_Problem:_
Identify every line in the records below that contains the word "parts", and reproduce each one.

_Exercise data:_
-=-=-
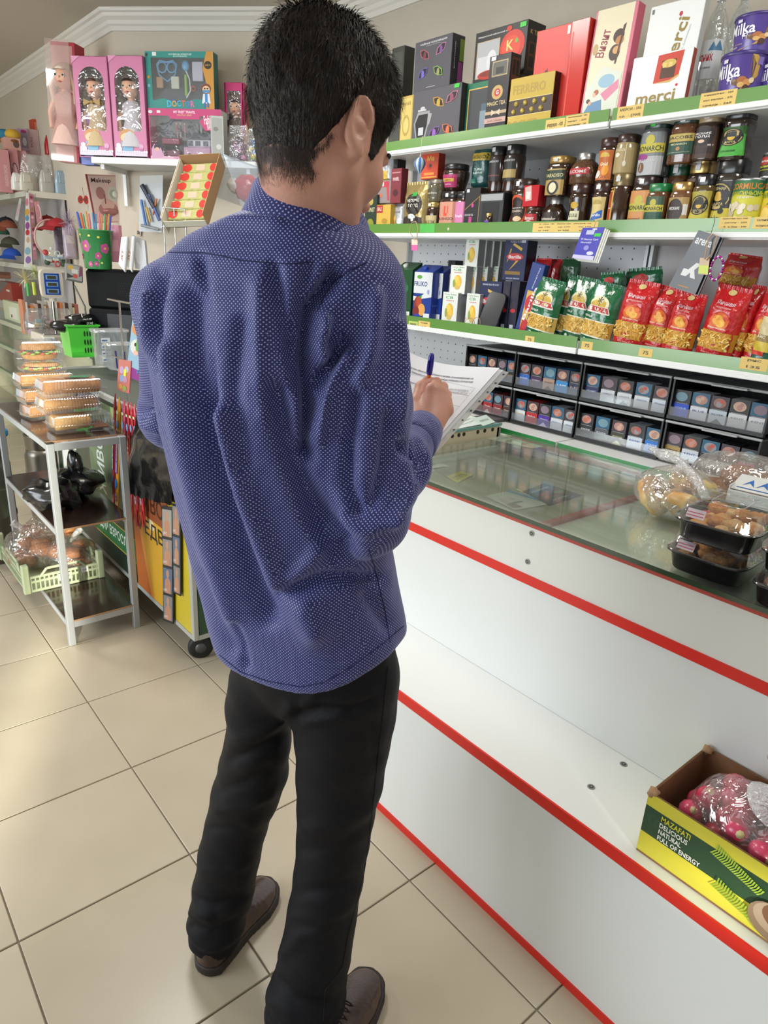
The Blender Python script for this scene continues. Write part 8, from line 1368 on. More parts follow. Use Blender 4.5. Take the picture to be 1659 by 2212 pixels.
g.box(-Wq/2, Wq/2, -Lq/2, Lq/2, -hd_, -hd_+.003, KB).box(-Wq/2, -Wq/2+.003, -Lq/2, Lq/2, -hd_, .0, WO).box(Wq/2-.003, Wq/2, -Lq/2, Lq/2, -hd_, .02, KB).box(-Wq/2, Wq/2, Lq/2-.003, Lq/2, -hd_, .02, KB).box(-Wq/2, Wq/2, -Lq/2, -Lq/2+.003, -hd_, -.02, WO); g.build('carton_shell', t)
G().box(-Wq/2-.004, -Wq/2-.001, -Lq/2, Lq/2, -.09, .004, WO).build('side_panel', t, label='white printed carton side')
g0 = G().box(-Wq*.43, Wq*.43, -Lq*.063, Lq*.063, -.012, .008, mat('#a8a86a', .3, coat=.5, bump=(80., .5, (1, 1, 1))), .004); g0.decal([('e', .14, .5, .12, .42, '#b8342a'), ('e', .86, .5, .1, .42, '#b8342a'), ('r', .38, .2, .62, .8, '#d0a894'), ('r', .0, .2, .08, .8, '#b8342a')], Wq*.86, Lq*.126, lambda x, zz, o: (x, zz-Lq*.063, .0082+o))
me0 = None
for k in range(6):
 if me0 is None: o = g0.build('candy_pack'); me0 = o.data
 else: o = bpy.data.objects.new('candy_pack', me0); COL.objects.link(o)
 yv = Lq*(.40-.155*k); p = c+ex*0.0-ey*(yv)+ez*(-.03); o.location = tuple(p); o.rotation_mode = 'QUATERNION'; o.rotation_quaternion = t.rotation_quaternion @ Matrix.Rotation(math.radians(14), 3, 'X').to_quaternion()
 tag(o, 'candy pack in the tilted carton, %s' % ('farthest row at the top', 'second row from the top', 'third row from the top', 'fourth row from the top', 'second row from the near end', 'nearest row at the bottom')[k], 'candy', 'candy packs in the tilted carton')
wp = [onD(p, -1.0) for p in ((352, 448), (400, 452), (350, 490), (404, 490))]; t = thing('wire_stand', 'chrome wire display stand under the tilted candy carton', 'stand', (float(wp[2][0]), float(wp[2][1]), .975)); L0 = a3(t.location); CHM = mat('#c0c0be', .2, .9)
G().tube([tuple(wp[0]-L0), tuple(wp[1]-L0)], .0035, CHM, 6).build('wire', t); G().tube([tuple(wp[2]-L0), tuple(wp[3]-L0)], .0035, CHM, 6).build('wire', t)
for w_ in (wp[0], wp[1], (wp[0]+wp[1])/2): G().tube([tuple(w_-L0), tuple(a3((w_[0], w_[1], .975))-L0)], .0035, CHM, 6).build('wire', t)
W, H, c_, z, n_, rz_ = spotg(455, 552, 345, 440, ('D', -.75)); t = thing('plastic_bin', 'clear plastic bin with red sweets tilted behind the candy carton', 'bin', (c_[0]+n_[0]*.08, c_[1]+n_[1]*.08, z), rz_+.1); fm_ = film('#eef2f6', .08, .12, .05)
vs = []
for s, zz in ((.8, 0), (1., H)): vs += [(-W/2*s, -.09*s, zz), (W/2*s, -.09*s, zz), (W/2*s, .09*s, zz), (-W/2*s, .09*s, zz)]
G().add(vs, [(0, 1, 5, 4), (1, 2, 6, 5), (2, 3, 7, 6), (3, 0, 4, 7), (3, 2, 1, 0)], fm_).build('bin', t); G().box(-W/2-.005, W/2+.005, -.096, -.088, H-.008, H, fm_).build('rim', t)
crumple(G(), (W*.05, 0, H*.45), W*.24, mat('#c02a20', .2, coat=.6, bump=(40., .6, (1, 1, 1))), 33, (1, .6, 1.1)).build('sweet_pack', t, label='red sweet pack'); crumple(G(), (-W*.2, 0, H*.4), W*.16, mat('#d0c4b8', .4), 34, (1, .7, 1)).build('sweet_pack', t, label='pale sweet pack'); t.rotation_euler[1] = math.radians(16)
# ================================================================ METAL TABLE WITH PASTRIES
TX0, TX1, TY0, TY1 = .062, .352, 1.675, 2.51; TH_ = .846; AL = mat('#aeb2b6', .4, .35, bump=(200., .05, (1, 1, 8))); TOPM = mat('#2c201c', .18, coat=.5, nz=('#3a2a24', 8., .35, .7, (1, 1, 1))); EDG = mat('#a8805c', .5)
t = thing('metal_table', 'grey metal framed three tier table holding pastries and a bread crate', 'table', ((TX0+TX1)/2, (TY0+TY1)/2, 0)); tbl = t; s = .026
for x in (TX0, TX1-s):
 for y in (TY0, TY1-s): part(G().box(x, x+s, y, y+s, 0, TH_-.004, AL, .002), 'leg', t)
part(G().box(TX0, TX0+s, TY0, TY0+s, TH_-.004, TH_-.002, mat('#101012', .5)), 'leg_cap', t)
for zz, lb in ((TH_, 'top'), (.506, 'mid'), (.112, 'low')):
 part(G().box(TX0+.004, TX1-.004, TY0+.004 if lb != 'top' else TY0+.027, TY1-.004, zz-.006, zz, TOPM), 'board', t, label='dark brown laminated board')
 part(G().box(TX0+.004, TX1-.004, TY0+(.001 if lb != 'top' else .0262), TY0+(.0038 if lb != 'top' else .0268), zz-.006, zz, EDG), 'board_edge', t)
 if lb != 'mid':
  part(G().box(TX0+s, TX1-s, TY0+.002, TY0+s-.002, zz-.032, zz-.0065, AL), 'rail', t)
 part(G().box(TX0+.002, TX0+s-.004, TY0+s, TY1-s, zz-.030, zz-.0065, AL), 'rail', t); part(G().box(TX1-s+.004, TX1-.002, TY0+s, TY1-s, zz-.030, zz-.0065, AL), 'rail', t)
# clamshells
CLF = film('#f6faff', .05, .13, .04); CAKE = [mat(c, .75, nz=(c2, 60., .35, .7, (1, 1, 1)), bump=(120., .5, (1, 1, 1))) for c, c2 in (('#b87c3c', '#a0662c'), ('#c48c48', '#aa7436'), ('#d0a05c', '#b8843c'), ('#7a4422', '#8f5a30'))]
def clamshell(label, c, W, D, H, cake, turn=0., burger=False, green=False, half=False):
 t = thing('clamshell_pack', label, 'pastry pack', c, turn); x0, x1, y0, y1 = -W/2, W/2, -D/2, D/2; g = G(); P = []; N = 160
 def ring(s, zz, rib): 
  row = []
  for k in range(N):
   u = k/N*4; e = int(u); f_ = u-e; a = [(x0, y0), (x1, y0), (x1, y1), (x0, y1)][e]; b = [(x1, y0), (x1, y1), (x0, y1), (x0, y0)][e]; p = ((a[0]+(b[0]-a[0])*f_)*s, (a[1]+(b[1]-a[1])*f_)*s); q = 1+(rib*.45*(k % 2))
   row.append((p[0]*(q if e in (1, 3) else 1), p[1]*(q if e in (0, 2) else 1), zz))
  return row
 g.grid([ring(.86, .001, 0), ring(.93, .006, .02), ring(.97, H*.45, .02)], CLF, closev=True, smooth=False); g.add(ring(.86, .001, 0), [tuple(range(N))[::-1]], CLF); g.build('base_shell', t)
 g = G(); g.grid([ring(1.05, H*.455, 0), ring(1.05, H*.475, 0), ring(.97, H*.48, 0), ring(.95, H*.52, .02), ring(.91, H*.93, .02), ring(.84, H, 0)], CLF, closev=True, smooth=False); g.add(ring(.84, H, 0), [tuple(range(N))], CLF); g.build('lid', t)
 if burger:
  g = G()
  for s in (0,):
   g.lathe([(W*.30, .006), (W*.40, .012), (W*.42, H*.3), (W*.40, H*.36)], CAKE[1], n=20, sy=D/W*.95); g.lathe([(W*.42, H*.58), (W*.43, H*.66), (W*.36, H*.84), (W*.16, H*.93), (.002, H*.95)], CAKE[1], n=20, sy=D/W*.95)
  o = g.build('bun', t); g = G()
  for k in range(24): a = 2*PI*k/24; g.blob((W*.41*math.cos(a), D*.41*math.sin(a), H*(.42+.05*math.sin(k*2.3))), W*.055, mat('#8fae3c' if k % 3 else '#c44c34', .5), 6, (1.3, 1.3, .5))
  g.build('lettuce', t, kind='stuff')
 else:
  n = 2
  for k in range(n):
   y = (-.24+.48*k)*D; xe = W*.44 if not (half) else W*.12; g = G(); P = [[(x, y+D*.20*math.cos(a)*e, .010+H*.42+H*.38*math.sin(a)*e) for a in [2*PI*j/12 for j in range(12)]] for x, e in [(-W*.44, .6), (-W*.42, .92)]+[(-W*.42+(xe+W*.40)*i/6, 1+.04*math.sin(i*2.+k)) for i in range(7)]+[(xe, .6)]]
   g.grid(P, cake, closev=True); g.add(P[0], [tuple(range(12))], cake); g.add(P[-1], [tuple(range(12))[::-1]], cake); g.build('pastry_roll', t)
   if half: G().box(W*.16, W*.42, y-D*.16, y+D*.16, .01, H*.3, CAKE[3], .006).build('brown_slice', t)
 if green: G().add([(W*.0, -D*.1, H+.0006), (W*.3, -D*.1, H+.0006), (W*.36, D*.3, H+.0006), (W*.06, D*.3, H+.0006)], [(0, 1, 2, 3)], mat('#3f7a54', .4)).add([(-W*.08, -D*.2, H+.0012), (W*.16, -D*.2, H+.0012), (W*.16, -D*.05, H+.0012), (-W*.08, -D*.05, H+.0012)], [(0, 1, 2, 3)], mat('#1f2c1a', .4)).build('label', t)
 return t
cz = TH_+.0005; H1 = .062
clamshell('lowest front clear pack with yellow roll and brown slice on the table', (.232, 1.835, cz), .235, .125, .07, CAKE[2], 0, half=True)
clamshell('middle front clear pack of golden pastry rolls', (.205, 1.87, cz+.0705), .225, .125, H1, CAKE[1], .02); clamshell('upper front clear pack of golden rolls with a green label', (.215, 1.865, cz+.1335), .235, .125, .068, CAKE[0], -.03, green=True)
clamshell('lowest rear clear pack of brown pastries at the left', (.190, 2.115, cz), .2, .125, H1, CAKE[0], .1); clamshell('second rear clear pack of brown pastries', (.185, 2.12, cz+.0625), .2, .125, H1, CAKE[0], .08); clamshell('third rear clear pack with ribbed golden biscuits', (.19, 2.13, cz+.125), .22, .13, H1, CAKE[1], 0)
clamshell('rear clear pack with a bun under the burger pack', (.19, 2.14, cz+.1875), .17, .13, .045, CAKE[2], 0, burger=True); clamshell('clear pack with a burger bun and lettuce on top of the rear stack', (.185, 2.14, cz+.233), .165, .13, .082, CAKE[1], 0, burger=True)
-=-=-
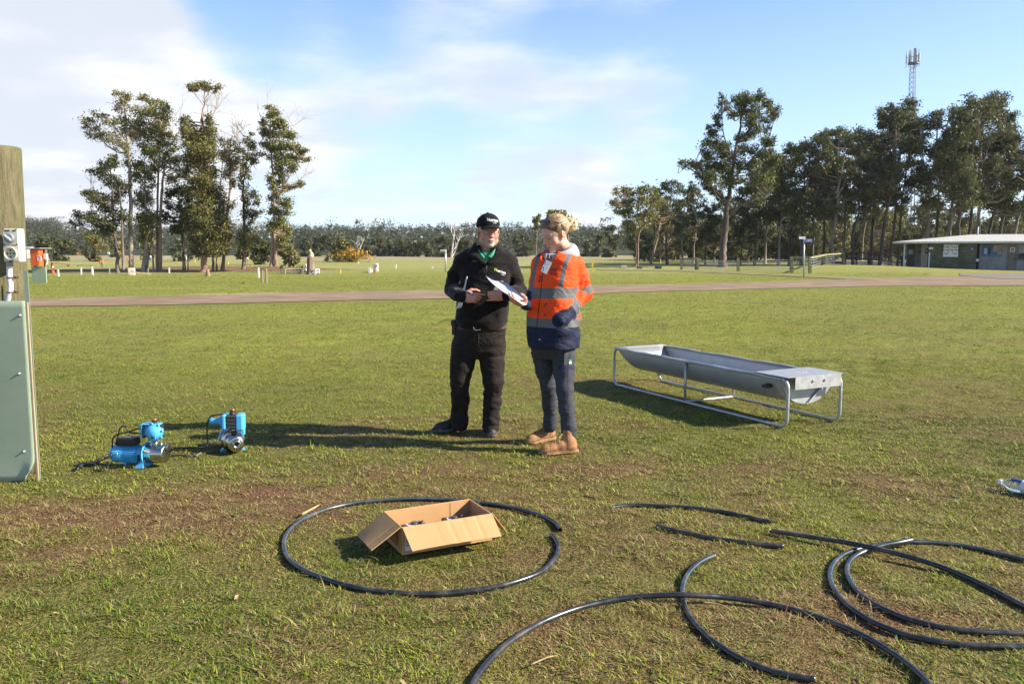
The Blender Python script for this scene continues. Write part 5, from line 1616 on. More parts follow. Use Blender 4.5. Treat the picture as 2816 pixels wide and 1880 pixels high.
-=-=-
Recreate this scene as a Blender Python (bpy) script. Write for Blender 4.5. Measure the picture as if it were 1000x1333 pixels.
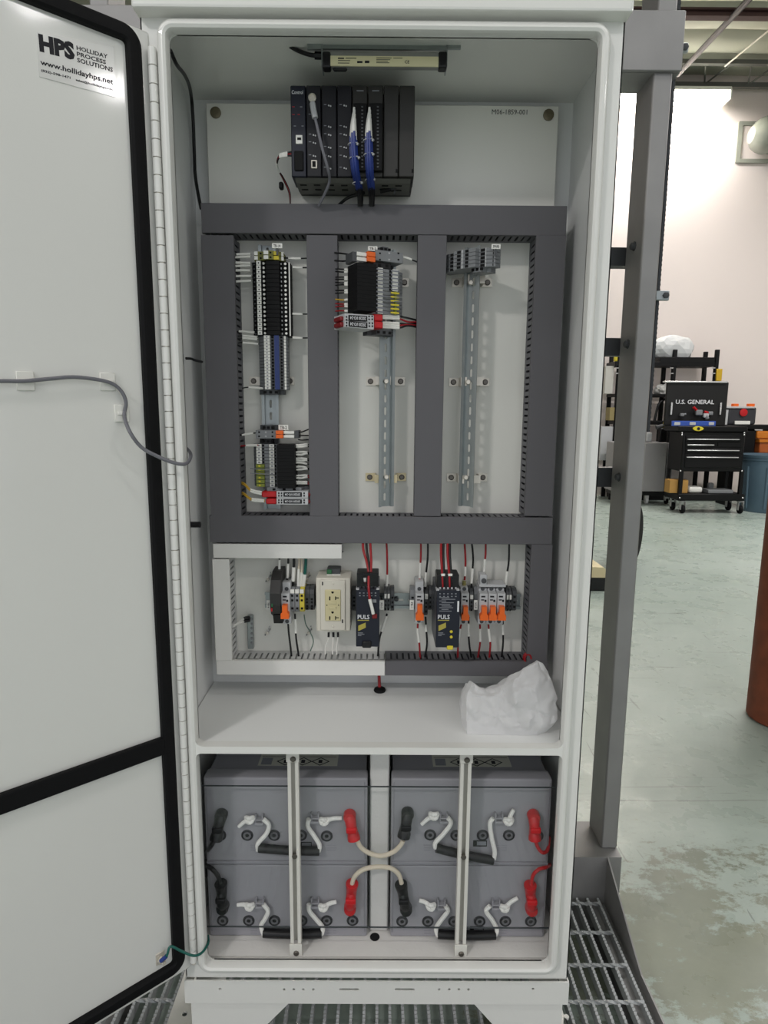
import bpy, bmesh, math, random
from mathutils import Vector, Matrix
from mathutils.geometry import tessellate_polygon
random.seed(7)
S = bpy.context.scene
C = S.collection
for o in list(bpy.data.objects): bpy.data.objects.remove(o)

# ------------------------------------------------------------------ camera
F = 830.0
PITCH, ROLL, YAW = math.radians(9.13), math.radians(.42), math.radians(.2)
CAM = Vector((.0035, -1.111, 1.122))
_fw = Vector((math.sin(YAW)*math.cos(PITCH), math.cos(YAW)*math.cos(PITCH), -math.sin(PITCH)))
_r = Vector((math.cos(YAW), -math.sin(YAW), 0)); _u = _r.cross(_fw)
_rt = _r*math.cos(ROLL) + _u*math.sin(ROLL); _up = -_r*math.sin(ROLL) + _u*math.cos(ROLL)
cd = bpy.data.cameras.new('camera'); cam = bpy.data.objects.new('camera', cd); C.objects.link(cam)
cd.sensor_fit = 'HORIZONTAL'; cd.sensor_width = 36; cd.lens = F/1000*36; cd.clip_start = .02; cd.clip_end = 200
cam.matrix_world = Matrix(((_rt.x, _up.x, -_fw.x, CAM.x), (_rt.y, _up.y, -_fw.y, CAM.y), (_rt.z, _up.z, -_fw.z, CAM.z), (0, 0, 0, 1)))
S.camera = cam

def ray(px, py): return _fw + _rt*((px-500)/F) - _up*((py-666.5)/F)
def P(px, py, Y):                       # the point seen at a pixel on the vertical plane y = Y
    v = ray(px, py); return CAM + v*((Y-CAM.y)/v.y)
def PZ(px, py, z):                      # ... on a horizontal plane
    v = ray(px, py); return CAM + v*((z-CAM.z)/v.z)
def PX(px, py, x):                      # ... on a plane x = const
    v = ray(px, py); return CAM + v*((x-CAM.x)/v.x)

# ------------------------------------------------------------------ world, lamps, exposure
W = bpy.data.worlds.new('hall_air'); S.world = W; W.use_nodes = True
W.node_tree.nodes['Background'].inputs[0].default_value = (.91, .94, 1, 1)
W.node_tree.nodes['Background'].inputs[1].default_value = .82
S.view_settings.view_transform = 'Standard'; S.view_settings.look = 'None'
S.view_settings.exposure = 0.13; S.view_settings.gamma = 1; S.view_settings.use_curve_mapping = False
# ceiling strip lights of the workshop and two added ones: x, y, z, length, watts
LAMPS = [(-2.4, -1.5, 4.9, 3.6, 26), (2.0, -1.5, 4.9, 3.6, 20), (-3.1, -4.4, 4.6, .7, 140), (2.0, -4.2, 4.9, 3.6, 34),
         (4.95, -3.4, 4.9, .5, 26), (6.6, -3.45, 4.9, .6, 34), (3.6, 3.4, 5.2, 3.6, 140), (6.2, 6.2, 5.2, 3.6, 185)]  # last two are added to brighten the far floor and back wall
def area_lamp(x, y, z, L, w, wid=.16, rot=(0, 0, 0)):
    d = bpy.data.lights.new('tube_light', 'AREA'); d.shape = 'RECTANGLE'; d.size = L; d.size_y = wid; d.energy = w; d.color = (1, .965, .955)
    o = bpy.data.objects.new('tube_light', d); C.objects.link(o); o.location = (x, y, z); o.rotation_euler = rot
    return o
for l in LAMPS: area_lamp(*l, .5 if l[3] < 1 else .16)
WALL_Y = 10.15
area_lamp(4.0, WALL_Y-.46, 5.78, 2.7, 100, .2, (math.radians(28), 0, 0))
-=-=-
_Answer in full:_
The Blender Python script for this scene continues. Write part 8, from line 1368 on. More parts follow. Use Blender 4.5. Take the picture to be 1659 by 2212 pixels.
The Blender Python script for this scene continues. Write part 5, from line 1616 on. More parts follow. Use Blender 4.5. Treat the picture as 2816 pixels wide and 1880 pixels high.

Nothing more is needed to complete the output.